Dalam rangka memenuhi amanahnya sebagai kaum pembawa perubahan, mahasiswa perlu dipersenjatai dengan pikiran kritis, solutif, dan juga sensitif terhadap isu-isu politik, ekonomi, sosial, dan budaya. Kata solutif tersebut memiliki makna bahwa seorang mahasiswa juga dituntut untuk mampu memberikan pemecahan terhadap masalah-masalah yang dihadapi oleh rakyat dalam konteks praktis. Bukan hanya mengkritik tanpa solusi nyata. Dengan demikian, dapat dikatakan bahwa hubungan idealisme dan pragmatisme bukanlah mutually exclusive. Keduanya dibutuhkan dalam komposisi yang proporsional.

Namun tak dapat dipungkiri bahwa dalam tren mahasiswa saat ini, proporsi pragmatisme nampaknya lebih dominan dan dikhawatirkan dapat menggerus nilai-nilai idealisme. Apa yang terjadi ketika ideologi sudah tak lagi menjadi pegangan? Perilaku mayoritas mahasiswa yang cuek, individualis, menyukai cara pintas, dan beriorientasi hasil menjadi fenomena nyata saat ini. Kuliah, lulus cepat dengan IPK bagus, dan bekerja di perusahaan besar atau multinasional menjadi mainstream. Tak jarang nilai dianggap lebih penting daripada ilmu itu sendiri. Padahal IPK hanya akan mengantarkan mereka sampai tahap administrasi. Selebihnya tergantung dari keahlian, pengetahuan, dan kepribadian. Akankah perguruan tinggi kita hanya mencetak robot-robot korporasi tanpa jiwa kemandirian dan inisiatif? Nampaknya peninjauan kembali terhadap hakikat dan tujuan pendidikan menjadi sebuah urgensi yang harus segera dijawab.
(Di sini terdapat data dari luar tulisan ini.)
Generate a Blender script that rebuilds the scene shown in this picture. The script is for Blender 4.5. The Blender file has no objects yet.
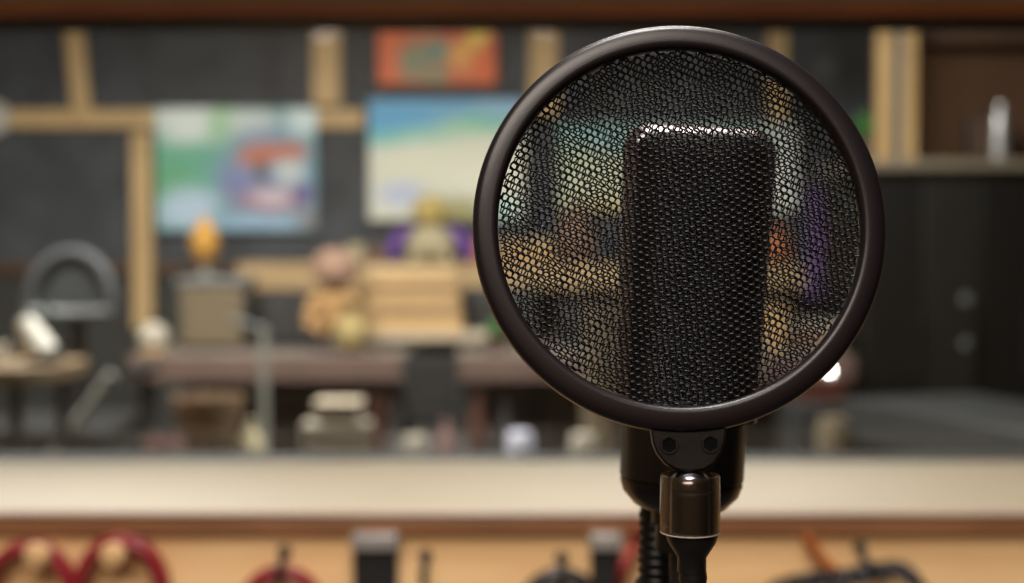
import bpy, bmesh, math, random
from mathutils import Vector, Matrix, noise
random.seed(7)
sc = bpy.context.scene
col = sc.collection
PI = math.pi
R = math.radians

# ------------------------------------------------------------------ camera
F = 1422.2
CZ = 1.20
PITCH = math.atan(51.5 / F)          # looking slightly down, horizon at y = 240
cam = bpy.data.cameras.new('camera')
cam.lens = 50.0; cam.sensor_width = 36.0; cam.clip_start = 0.02
camo = bpy.data.objects.new('camera', cam); col.objects.link(camo)
camo.location = (0, 0, CZ); camo.rotation_euler = (PI/2 - PITCH, 0, 0)
sc.camera = camo

def at(px, py, Y):
    """world point on the photo's pixel ray at world depth Y"""
    a = (px - 512) / F; b = -(py - 291.5) / F
    dy = math.cos(PITCH) + b * math.sin(PITCH)
    dz = -math.sin(PITCH) + b * math.cos(PITCH)
    return Vector((a / dy * Y, Y, CZ + dz / dy * Y))

# ------------------------------------------------------------------ materials
def nmat(name):
    m = bpy.data.materials.new(name); m.use_nodes = True
    return m, m.node_tree, m.node_tree.nodes['Principled BSDF']
def srgb(r, g, b):
    f = lambda c: (c/255/12.92) if c/255 <= .04045 else ((c/255+.055)/1.055)**2.4
    return (f(r), f(g), f(b), 1)
def plain(name, rgb, rough=.6, metal=0, var=.12, scale=30, bump=.05, spec=.5, coat=0, trans=0):
    m, nt, p = nmat(name)
    c = srgb(*rgb)
    tc = nt.nodes.new('ShaderNodeTexCoord')
    n = nt.nodes.new('ShaderNodeTexNoise'); n.inputs['Scale'].default_value = scale; n.inputs['Detail'].default_value = 4
    nt.links.new(tc.outputs['Object'], n.inputs['Vector'])
    r = nt.nodes.new('ShaderNodeValToRGB')
    r.color_ramp.elements[0].position = .3; r.color_ramp.elements[1].position = .7
    r.color_ramp.elements[0].color = tuple(x*(1-var) for x in c[:3]) + (1,)
    r.color_ramp.elements[1].color = tuple(min(1, x*(1+var)) for x in c[:3]) + (1,)
    nt.links.new(n.outputs['Fac'], r.inputs['Fac']); nt.links.new(r.outputs['Color'], p.inputs['Base Color'])
    b = nt.nodes.new('ShaderNodeBump'); b.inputs['Strength'].default_value = bump; b.inputs['Distance'].default_value = .002
    nt.links.new(n.outputs['Fac'], b.inputs['Height']); nt.links.new(b.outputs['Normal'], p.inputs['Normal'])
    p.inputs['Roughness'].default_value = rough; p.inputs['Metallic'].default_value = metal
    p.inputs['Specular IOR Level'].default_value = spec; p.inputs['Coat Weight'].default_value = coat
    p.inputs['Transmission Weight'].default_value = trans
    return m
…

Bagaimana perilaku tersebut dapat terbentuk?

Pembentukan karakter tentunya tidak terjadi hanya dalam semalam. Hal ini merupakan akumulasi dari pergeseran nilai-nilai dalam masyarakat dari waktu ke waktu. Industrialisasi dan teknologi juga turut menyuburkan budaya pragmatis. Ketika materi menjadi indikator utama kesuksesan, maka ideologi mulai tergadaikan sedikit demi sedikit. Saat masih menjadi mahasiswa, mungkin relatif lebih mudah untuk menggembar-gemborkan ideologi yang diusung. Namun, ujian yang sesungguhnya adalah ketika seseorang telah menyandang gelar sarjana. Dunia terasa tak seramah dahulu dan kita mulai berada dalam persimpangan antara nilai yang dianut dan materi untuk hidup. Kompromi dan adaptasi terhadap nilai dan ideologi terus berlanjut dengan justifikasinya masing-masing hingga tanpa sadar, terkadang kita sudah jauh menyimpang. Mau kembali? Kepalang basah. Demikianlah pergeseran nilai individu ini menyatu dengan individu lainnya dalam masyarakat hingga akhirnya pada titik tertentu, pergeseran tersebut bertemu dan disitulah nilai sosial yang baru tercipta.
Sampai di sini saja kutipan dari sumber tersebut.